Pesquisador do Instituto Nacional de Pesquisas da Amazônia pediu ao Ministério Público a revogação imediata da matéria. Manifestação aponta riscos ao meio ambiente e povos tradicionais
O biólogo Lucas Ferrante de Faria denunciou ao Ministério Público Federal (MPF) o Projeto de Lei (PL) nº 561/2022, que altera e flexibiliza a Lei nº 8.830/2008 – também conhecida como a Lei do Pantanal. O PL, aprovado no início da semana passada pelos deputados da Assembleia Legislativo de Mato Grosso (ALMT), flexibiliza as regras de criação de gado expandindo a sua permissão para áreas de reserva legal, áreas de preservação permanente (APPs) e todas as categorias enquadradas como áreas de conservação permanente – antes permitida apenas em campos inundáveis – na planície alagável da Bacia do Alto Paraguai em Mato Grosso (BAP).
Segundo Ferrante, a pecuária é uma das atividades mais nocivas para a estrutura da vegetação e composição e riqueza da fauna do Pantanal e, por conta disso, a liberação da prática em áreas protegidas é inviável e significa ir “contra narrativa de proteção”. Sobre a condução da matéria na Casa de Leis mato-grossense, o biólogo também disse que houve desrespeito à Convenção 169 da Organização Internacional do Trabalho (OIT), pela ausência de consulta livre, prévia e informada aos povos indígenas e tradicionais que vivem no Pantanal.
“O Brasil atualmente passa por um desmonte da legislação ambiental. Um artigo recente demonstrou que o Pantanal está no seu limiar de tolerância de degradação ambiental e, consequentemente, a liberação da pecuária em áreas protegidas compromete serviços ecossistêmicos do bioma”, disse o cientista. O estudo ao qual ele se refere foi publicado em junho na revista Environmental Research Letters. O artigo alertou que o aumento da ocorrência de incêndios catastróficos estão aproximando o bioma do ponto de não retorno.
Em outro artigo publicado em 2017, na revista Journal of Biogeography, Ferrante e outros seis pesquisadores mostraram que o pisoteio do gado destrói a vegetação natural, tornando-a mais rala e mais seca e também afetando o microclima dessas áreas.
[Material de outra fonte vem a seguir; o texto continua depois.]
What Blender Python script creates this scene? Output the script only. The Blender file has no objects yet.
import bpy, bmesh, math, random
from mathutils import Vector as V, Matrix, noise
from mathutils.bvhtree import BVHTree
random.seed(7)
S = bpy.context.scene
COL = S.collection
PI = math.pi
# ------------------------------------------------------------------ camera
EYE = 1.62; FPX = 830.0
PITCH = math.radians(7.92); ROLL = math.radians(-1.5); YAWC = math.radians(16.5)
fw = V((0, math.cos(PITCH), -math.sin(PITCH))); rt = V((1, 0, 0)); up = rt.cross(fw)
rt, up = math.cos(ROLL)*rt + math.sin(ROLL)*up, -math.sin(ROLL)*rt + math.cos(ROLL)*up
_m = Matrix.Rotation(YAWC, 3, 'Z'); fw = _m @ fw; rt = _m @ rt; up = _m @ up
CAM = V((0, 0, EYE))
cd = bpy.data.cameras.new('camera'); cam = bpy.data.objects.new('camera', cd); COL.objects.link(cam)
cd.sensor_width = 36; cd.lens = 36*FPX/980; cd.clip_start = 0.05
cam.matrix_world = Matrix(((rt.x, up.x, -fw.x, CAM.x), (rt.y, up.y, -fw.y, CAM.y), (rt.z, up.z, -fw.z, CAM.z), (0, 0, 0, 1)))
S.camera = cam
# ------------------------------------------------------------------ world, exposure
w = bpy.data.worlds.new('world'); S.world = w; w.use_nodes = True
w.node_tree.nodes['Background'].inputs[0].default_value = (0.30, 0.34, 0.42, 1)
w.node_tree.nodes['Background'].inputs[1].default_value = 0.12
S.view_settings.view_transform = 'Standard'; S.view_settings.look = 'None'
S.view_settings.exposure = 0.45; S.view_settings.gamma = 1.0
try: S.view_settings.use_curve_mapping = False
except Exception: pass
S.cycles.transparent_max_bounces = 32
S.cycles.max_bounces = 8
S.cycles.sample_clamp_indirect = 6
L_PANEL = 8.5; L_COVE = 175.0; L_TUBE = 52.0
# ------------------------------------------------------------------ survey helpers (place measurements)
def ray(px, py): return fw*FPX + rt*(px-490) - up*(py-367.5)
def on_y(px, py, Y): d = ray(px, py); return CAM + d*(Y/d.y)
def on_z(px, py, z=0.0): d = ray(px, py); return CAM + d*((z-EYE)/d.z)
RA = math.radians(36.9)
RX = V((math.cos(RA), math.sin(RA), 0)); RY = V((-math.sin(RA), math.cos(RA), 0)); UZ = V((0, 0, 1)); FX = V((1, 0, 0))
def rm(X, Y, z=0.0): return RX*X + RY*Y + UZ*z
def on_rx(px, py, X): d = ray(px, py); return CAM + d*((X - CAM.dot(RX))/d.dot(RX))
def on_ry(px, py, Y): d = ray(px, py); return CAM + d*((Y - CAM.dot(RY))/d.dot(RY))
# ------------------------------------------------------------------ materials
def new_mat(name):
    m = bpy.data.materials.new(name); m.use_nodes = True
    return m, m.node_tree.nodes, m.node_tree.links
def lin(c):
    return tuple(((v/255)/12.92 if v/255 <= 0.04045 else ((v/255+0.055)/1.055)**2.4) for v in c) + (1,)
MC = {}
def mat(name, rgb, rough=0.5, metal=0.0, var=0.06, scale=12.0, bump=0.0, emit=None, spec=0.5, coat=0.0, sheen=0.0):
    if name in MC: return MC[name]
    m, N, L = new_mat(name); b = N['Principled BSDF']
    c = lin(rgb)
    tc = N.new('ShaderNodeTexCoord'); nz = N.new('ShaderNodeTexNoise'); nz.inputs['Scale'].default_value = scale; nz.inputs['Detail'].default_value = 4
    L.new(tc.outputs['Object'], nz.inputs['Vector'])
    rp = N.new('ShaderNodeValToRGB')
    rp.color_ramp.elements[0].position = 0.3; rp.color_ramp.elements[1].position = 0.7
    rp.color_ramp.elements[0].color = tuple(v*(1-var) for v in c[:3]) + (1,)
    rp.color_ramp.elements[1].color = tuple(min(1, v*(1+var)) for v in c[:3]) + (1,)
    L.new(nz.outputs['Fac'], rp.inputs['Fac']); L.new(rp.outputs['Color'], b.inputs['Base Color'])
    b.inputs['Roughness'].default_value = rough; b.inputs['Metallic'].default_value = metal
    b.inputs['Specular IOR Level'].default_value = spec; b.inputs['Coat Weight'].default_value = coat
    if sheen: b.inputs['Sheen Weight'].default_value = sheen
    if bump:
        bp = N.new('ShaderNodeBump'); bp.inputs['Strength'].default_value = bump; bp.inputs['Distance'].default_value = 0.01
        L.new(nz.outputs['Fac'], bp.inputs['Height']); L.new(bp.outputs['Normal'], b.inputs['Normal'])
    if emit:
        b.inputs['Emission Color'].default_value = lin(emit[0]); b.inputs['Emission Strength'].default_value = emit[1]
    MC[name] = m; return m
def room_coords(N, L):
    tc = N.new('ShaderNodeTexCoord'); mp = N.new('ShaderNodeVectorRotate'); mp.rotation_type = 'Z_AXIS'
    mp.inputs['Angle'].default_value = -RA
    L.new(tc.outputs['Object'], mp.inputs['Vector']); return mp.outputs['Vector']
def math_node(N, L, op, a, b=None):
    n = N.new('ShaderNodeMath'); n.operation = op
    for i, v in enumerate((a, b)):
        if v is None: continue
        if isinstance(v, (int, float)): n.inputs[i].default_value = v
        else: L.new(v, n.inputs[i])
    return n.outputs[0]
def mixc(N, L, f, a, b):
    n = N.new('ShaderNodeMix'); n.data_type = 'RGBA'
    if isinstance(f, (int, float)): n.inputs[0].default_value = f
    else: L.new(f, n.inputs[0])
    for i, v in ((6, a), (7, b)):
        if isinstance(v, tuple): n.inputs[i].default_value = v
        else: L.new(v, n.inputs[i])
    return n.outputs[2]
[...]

Os dois estudos são mencionados na manifestação feita ao MPF. “O boi do Pantanal é um agravante para os incêndios”, declarou o pesquisador.
Na manifestação ao MPF, o biólogo, que é doutorando em ecologia no Instituto Nacional de Pesquisas da Amazônia (Inpa), pede que o PL nº 561/2022 seja “imediatamente anulado” pelo caráter “danoso” ao meio ambiente, povos tradicionais e economia do Brasil. Este último, segundo a representação, por conta da relação comercial do país com nações estrangeiras, que evitam a importação de carne bovina cuja cadeia de produção cause desmatamento ou impactos ambientais.
Desde 2008, a Lei do Pantanal previa a criação de gado em campos inundáveis da áreas de conservação permanente da planície alagável da Bacia do Alto Paraguai em Mato Grosso (BAP). Para a Comissão de Meio Ambiente, Recursos Minerais e Hídricos, autora da proposta, o objetivo do PL é a “volta do pantaneiro para a pecuária extensiva e o ecoturismo e o turismo rural”. Ambientalistas, no entanto, denunciam a ausência de detalhamento e fundamentação científica sobre possíveis impactos das mudanças ao bioma, como, por exemplo, a afetação climática.
“Carece de pareceres técnicos que apoiem, entretanto, as evidências técnicas publicadas por pesquisadores brasileiros em diversos periódicos científicos que apontam os efeitos nefastos do PL nº 561/2022”, diz trecho da manifestação.
Conforme consulta de ((o))eco ao Ministério Público Federal (MPF), a denúncia, feita nesta terça-feira (19), foi recebida na manhã desta quarta-feira (20) pelo Núcleo de Tutela Coletiva da Procuradoria de República de Mato Grosso (PR-MT).
Cana no Pantanal e Amazônia
Em 2019, manifestação similar feita por Ferrante ao MPF foi a responsável pela derrubada do decreto do presidente Jair Bolsonaro, que liberava o plantio de cana-de-açúcar no Pantanal e na Amazônia.
Na época, a Justiça suspendeu o plantio da monocultura após uma denúncia feita por Ferrante ao MPF, com base nos estudos que ele e o pesquisador Philip Fearnside publicaram em 2018 na revista Science sobre as consequências que a liberação da cana traria para a Amazônia.
“Com base em dados técnicos, em artigos científicos, nós conseguimos derrubar esse decreto nefasto. Nós vemos agora isso se replicar para a pecuária em áreas protegidas do bioma pantanal”, finalizou.